On 12/13/22 11:24, Tom Rini wrote:
On Tue, Dec 13, 2022 at 08:42:47AM +0800, Rick Chen wrote:
Hi Sean,
On 12/12/22 10:03, Tom Rini wrote:
On Mon, Dec 12, 2022 at 02:45:10PM +0800, Rick Chen wrote:
Hi Tom
On Fri, Dec 09, 2022 at 08:48:37AM -0500, Sean Anderson wrote:
On 12/7/22 01:23, Rick Chen wrote:
In RISC-V, it only provide normal mode booting currently.
To speed up the booting process, here provide SPL_OPENSBI_OS_BOOT
to achieve this feature which will be call Fast-Boot mode. By
Can you name this something different. We already have something called
fastboot in-tree (the Android-derived protocol) and there's a Microsoft
technology called fastboot (some kind of hibernation). "OS Boot" isn't
very specific either, since we (almost always) boot an OS. Maybe "Eagle
mode" by analogy to Falcon mode, which lets SPL directly boot an OS.
(Is this substantially different from falcon mode anyway?)
I was kind of wondering if this is different, really, from Falcon Mode.
Falcon Mode didn't initially have to factor in other-firmware as that's
not a hard requirement on arm32 like it is on arm64 or risc-v. But my
first read of this was that it seems like the RISC-V specific side of
doing Falcon Mode and dealing with the prior stage needs correctly.
Yes. It is a little bit different from the Falcon mode (SPL_OS_BOOT=y).
When I try to enable SPL_OS_BOOT, it will encounter that SYS_SPL_ARGS_ADDR and
jump_to_image_linux() shall be defined but they are un-necessary for RISC-V.
Because the flow of OpenSBI and SPL_OS_BOOT are totally different code
flow in board_init_r() of common/spl/spl.c.
That is why I added a new symbol called SPL_OPENSBI_OS_BOOT for this
RISC-V fast boot implementation.
Those sound like fairly minor challenges for the same fundamental
concept. We have SYS_SPL_ARGS_ADDR for "where is the device tree to
pass along". We might need to do a little code re-factoring here. But
maybe also a little bit of explaining why we wouldn't be booting to the
OS directly but instead passing back to openSBI to do this? That's not
normally how RISC-V boots the OS, right? Or am I miss-understanding
something here?
The usual process is
ROM -> SPL -> SBI -> U-Boot -> Linux
In RISC-V, Linux runs in S-mode, it needs the OpenSBI which plays as
M-mode to deal with SBI calls at run-time.
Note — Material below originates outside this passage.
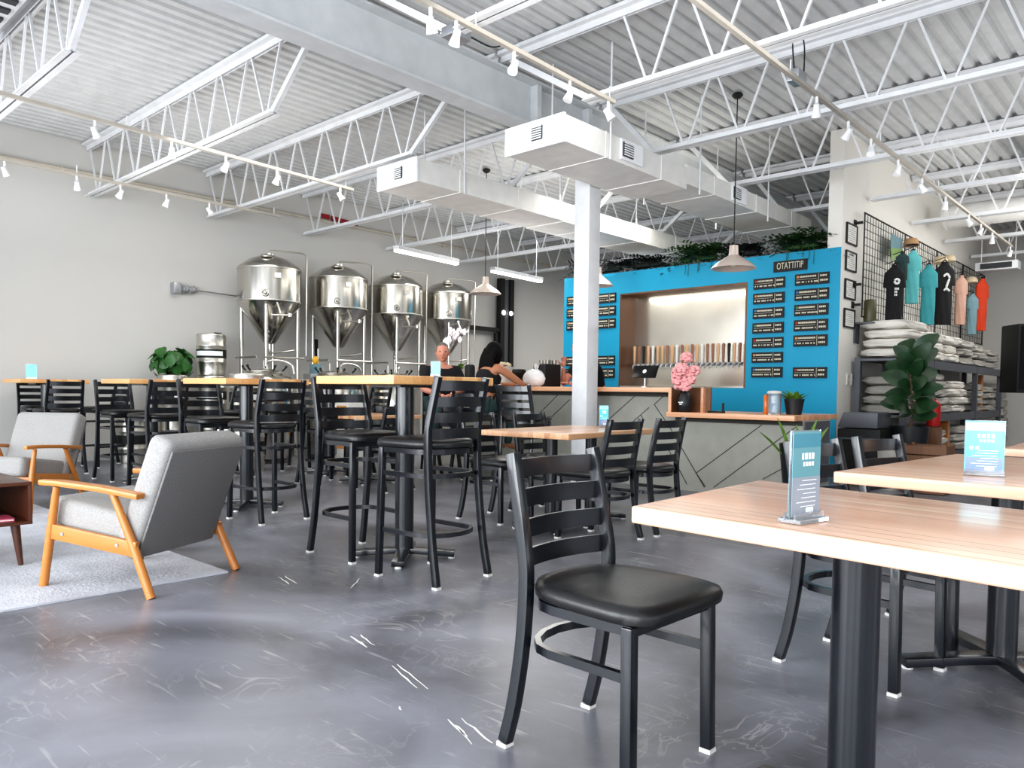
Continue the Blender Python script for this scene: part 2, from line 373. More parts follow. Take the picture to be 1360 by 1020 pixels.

So the fast boot idea, I just want to bypass U-Boot and jump to Linux
directly and Linux still needs OpenSBI.
Hence SPL_OPENSBI can't be disabled here.
So is the flow here:
a) ROM -> SPL -> SBI -> SPL -> Linux
or
b) ROM -> SPL -> SBI -> Linux
The latter. The regular boot is
(M) Boot ROM loads SPL and executes it
(M) SPL loads SBI and U-Boot proper and executes SBI
(M) SBI performs initialization and executes U-Boot
(S) U-Boot loads Linux and executes it
(S) Linux boots
And this would change that to
(M) Boot ROM loads SPL and executes it
(M) SPL loads SBI and Linux and executes SBI
(M) SBI performs initialization and executes Linux
(S) Linux boots
So the idea here is to load Linux in SPL instead of U-Boot. But I think this is
the only way to go for platforms which use OpenSBI. Regular falcon mode would
require a Linux which runs in M-mode. So I don't think we need a separate
config.
--Sean
It's not clear to me, and I think that'll help figure out what's best
here. Since I kinda think we're looking at a more generic issue that we
see with newer architectures and maybe we already had to solve this (but
didn't name things well enough) for aarch64.